* [Direction] Reproduce the material word for word; the images stay out.

------ Data segment

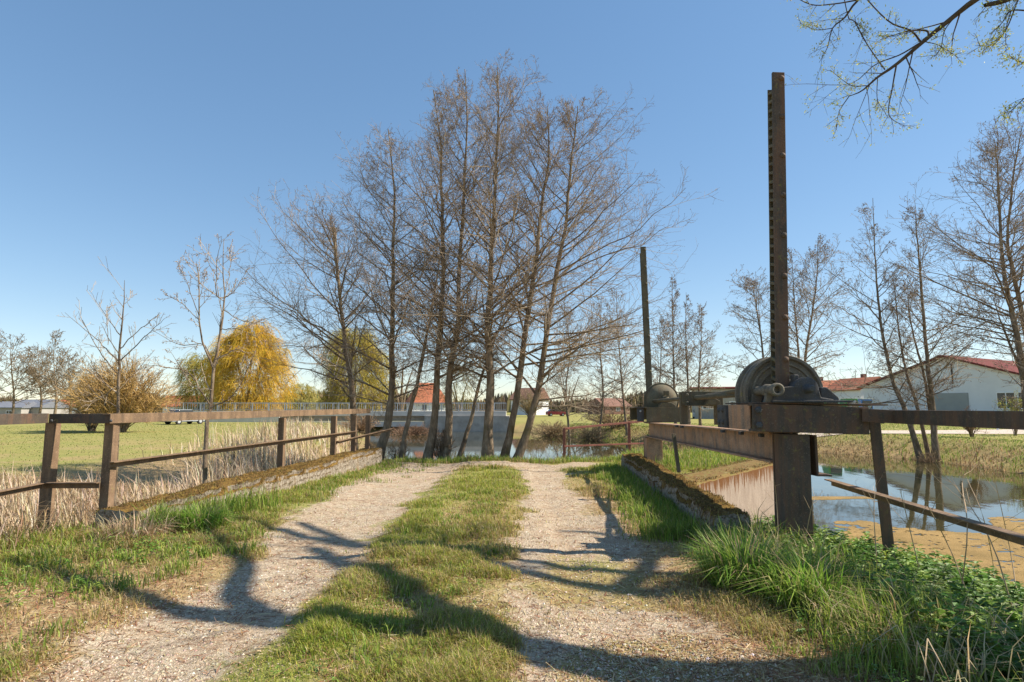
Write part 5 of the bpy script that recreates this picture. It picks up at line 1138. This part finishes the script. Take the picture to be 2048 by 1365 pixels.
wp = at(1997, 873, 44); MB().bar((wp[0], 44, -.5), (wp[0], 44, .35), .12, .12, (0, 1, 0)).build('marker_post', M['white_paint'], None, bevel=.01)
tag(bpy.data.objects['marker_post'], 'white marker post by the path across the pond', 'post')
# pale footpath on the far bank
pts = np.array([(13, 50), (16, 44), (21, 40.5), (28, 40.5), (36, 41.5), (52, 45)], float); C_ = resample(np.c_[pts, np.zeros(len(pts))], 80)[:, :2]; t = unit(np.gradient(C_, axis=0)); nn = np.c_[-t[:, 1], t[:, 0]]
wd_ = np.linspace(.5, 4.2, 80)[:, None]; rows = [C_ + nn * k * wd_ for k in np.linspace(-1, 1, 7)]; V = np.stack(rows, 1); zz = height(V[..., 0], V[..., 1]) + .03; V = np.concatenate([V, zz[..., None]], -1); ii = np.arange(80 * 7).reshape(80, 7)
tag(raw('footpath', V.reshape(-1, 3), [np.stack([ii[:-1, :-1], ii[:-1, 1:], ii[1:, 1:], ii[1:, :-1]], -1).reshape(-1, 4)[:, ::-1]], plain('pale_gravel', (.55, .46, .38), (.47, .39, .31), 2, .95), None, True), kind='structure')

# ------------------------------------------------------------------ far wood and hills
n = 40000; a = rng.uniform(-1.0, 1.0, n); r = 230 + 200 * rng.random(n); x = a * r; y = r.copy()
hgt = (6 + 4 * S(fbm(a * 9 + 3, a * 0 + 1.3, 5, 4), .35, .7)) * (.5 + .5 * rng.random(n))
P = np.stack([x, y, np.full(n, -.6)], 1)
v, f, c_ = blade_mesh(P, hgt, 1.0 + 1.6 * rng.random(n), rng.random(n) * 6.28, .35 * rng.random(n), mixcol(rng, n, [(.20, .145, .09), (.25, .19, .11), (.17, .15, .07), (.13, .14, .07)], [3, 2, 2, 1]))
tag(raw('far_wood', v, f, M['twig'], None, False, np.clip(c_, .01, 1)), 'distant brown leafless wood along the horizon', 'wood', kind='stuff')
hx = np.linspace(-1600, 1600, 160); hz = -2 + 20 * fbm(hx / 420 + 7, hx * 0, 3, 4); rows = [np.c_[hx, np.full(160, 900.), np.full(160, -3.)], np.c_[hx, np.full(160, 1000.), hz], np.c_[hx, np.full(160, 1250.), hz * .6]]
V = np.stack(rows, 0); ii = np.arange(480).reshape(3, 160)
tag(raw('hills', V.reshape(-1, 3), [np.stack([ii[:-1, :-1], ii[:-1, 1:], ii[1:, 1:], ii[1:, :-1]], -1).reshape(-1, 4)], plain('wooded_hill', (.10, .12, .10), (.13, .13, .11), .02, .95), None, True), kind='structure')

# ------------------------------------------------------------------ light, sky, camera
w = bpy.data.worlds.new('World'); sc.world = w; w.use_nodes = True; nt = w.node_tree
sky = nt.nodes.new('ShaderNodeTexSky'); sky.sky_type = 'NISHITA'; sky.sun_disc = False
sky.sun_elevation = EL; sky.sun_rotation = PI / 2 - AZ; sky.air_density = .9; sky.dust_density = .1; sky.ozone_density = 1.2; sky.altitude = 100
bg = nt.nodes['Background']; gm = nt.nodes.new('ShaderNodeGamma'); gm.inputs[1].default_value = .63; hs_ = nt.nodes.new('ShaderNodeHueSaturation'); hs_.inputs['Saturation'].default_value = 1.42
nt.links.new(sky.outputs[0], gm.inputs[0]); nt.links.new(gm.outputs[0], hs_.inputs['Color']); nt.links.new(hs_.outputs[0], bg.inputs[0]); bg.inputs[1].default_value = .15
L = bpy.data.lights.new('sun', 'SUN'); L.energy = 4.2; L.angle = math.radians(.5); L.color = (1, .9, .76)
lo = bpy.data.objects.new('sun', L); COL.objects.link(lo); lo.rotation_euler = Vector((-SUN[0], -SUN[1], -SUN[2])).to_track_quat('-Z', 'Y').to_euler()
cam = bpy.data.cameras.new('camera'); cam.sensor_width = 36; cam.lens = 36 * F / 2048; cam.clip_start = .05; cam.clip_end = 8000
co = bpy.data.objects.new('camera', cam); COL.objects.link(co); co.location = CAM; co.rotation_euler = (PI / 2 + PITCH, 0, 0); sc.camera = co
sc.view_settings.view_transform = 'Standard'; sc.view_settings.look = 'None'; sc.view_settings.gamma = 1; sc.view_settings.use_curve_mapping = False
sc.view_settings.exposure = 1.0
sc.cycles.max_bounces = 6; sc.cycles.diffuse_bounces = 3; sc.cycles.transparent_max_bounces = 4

------------

* [Solved exercise]
Write part 5 of the bpy script that recreates this picture. It picks up at line 1138. This part finishes the script. Take the picture to be 2048 by 1365 pixels.
wp = at(1997, 873, 44); MB().bar((wp[0], 44, -.5), (wp[0], 44, .35), .12, .12, (0, 1, 0)).build('marker_post', M['white_paint'], None, bevel=.01)
tag(bpy.data.objects['marker_post'], 'white marker post by the path across the pond', 'post')
# pale footpath on the far bank
pts = np.array([(13, 50), (16, 44), (21, 40.5), (28, 40.5), (36, 41.5), (52, 45)], float); C_ = resample(np.c_[pts, np.zeros(len(pts))], 80)[:, :2]; t = unit(np.gradient(C_, axis=0)); nn = np.c_[-t[:, 1], t[:, 0]]
wd_ = np.linspace(.5, 4.2, 80)[:, None]; rows = [C_ + nn * k * wd_ for k in np.linspace(-1, 1, 7)]; V = np.stack(rows, 1); zz = height(V[..., 0], V[..., 1]) + .03; V = np.concatenate([V, zz[..., None]], -1); ii = np.arange(80 * 7).reshape(80, 7)
tag(raw('footpath', V.reshape(-1, 3), [np.stack([ii[:-1, :-1], ii[:-1, 1:], ii[1:, 1:], ii[1:, :-1]], -1).reshape(-1, 4)[:, ::-1]], plain('pale_gravel', (.55, .46, .38), (.47, .39, .31), 2, .95), None, True), kind='structure')

# ------------------------------------------------------------------ far wood and hills
n = 40000; a = rng.uniform(-1.0, 1.0, n); r = 230 + 200 * rng.random(n); x = a * r; y = r.copy()
hgt = (6 + 4 * S(fbm(a * 9 + 3, a * 0 + 1.3, 5, 4), .35, .7)) * (.5 + .5 * rng.random(n))
P = np.stack([x, y, np.full(n, -.6)], 1)
v, f, c_ = blade_mesh(P, hgt, 1.0 + 1.6 * rng.random(n), rng.random(n) * 6.28, .35 * rng.random(n), mixcol(rng, n, [(.20, .145, .09), (.25, .19, .11), (.17, .15, .07), (.13, .14, .07)], [3, 2, 2, 1]))
tag(raw('far_wood', v, f, M['twig'], None, False, np.clip(c_, .01, 1)), 'distant brown leafless wood along the horizon', 'wood', kind='stuff')
hx = np.linspace(-1600, 1600, 160); hz = -2 + 20 * fbm(hx / 420 + 7, hx * 0, 3, 4); rows = [np.c_[hx, np.full(160, 900.), np.full(160, -3.)], np.c_[hx, np.full(160, 1000.), hz], np.c_[hx, np.full(160, 1250.), hz * .6]]
V = np.stack(rows, 0); ii = np.arange(480).reshape(3, 160)
tag(raw('hills', V.reshape(-1, 3), [np.stack([ii[:-1, :-1], ii[:-1, 1:], ii[1:, 1:], ii[1:, :-1]], -1).reshape(-1, 4)], plain('wooded_hill', (.10, .12, .10), (.13, .13, .11), .02, .95), None, True), kind='structure')

# ------------------------------------------------------------------ light, sky, camera
w = bpy.data.worlds.new('World'); sc.world = w; w.use_nodes = True; nt = w.node_tree
sky = nt.nodes.new('ShaderNodeTexSky'); sky.sky_type = 'NISHITA'; sky.sun_disc = False
sky.sun_elevation = EL; sky.sun_rotation = PI / 2 - AZ; sky.air_density = .9; sky.dust_density = .1; sky.ozone_density = 1.2; sky.altitude = 100
bg = nt.nodes['Background']; gm = nt.nodes.new('ShaderNodeGamma'); gm.inputs[1].default_value = .63; hs_ = nt.nodes.new('ShaderNodeHueSaturation'); hs_.inputs['Saturation'].default_value = 1.42
nt.links.new(sky.outputs[0], gm.inputs[0]); nt.links.new(gm.outputs[0], hs_.inputs['Color']); nt.links.new(hs_.outputs[0], bg.inputs[0]); bg.inputs[1].default_value = .15
L = bpy.data.lights.new('sun', 'SUN'); L.energy = 4.2; L.angle = math.radians(.5); L.color = (1, .9, .76)
lo = bpy.data.objects.new('sun', L); COL.objects.link(lo); lo.rotation_euler = Vector((-SUN[0], -SUN[1], -SUN[2])).to_track_quat('-Z', 'Y').to_euler()
cam = bpy.data.cameras.new('camera'); cam.sensor_width = 36; cam.lens = 36 * F / 2048; cam.clip_start = .05; cam.clip_end = 8000
co = bpy.data.objects.new('camera', cam); COL.objects.link(co); co.location = CAM; co.rotation_euler = (PI / 2 + PITCH, 0, 0); sc.camera = co
sc.view_settings.view_transform = 'Standard'; sc.view_settings.look = 'None'; sc.view_settings.gamma = 1; sc.view_settings.use_curve_mapping = False
sc.view_settings.exposure = 1.0
sc.cycles.max_bounces = 6; sc.cycles.diffuse_bounces = 3; sc.cycles.transparent_max_bounces = 4